WRITTEN REQUEST ->
Please copy the lines below exactly, from the first one through the line showing "SC.camera = cam_o".
Start of MATERIAL
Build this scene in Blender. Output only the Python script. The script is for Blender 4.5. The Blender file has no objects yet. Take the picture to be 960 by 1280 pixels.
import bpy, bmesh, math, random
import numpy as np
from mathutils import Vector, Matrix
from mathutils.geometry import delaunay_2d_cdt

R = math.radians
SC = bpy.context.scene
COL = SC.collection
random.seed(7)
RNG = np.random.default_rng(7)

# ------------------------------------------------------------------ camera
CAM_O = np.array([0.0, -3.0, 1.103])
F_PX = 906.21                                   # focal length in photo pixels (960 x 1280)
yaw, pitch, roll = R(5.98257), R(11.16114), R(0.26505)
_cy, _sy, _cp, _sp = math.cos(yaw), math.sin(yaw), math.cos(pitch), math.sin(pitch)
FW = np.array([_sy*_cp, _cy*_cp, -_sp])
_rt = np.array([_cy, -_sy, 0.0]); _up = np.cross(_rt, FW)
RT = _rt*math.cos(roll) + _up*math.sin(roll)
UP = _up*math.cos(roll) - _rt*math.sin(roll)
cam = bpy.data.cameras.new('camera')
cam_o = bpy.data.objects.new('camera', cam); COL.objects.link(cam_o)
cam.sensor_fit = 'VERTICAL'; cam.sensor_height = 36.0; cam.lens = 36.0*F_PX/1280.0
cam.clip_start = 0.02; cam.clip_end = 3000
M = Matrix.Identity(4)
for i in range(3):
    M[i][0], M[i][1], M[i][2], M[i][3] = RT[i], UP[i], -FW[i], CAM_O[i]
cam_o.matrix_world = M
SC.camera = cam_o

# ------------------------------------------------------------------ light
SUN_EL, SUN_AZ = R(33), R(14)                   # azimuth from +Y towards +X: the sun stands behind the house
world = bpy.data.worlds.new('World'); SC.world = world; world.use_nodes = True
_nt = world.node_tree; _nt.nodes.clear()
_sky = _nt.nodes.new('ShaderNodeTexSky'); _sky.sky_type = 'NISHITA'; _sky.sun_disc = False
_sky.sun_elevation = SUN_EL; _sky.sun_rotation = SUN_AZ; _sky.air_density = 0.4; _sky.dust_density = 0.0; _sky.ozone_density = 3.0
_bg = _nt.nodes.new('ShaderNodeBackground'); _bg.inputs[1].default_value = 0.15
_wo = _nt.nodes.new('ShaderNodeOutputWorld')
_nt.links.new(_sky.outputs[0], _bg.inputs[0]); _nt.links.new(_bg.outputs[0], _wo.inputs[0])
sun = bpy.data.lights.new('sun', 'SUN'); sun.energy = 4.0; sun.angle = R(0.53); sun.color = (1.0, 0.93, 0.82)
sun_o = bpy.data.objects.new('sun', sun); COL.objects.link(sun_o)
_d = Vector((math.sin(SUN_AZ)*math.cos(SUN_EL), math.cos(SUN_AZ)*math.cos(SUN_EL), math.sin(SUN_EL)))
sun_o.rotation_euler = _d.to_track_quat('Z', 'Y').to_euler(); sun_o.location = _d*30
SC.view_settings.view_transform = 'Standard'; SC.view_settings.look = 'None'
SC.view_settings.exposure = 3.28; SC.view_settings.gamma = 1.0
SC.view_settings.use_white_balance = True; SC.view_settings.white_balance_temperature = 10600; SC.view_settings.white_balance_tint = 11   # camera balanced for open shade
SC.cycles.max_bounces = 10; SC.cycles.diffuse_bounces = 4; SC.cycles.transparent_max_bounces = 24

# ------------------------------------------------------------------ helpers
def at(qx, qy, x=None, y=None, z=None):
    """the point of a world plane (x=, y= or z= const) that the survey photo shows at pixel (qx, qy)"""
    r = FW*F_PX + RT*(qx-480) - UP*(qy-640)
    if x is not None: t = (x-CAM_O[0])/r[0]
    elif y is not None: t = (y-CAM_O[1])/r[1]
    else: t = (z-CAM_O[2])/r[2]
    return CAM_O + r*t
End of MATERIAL
COMPLETED EXERCISE ->
Build this scene in Blender. Output only the Python script. The script is for Blender 4.5. The Blender file has no objects yet. Take the picture to be 960 by 1280 pixels.
import bpy, bmesh, math, random
import numpy as np
from mathutils import Vector, Matrix
from mathutils.geometry import delaunay_2d_cdt

R = math.radians
SC = bpy.context.scene
COL = SC.collection
random.seed(7)
RNG = np.random.default_rng(7)

# ------------------------------------------------------------------ camera
CAM_O = np.array([0.0, -3.0, 1.103])
F_PX = 906.21                                   # focal length in photo pixels (960 x 1280)
yaw, pitch, roll = R(5.98257), R(11.16114), R(0.26505)
_cy, _sy, _cp, _sp = math.cos(yaw), math.sin(yaw), math.cos(pitch), math.sin(pitch)
FW = np.array([_sy*_cp, _cy*_cp, -_sp])
_rt = np.array([_cy, -_sy, 0.0]); _up = np.cross(_rt, FW)
RT = _rt*math.cos(roll) + _up*math.sin(roll)
UP = _up*math.cos(roll) - _rt*math.sin(roll)
cam = bpy.data.cameras.new('camera')
cam_o = bpy.data.objects.new('camera', cam); COL.objects.link(cam_o)
cam.sensor_fit = 'VERTICAL'; cam.sensor_height = 36.0; cam.lens = 36.0*F_PX/1280.0
cam.clip_start = 0.02; cam.clip_end = 3000
M = Matrix.Identity(4)
for i in range(3):
    M[i][0], M[i][1], M[i][2], M[i][3] = RT[i], UP[i], -FW[i], CAM_O[i]
cam_o.matrix_world = M
SC.camera = cam_o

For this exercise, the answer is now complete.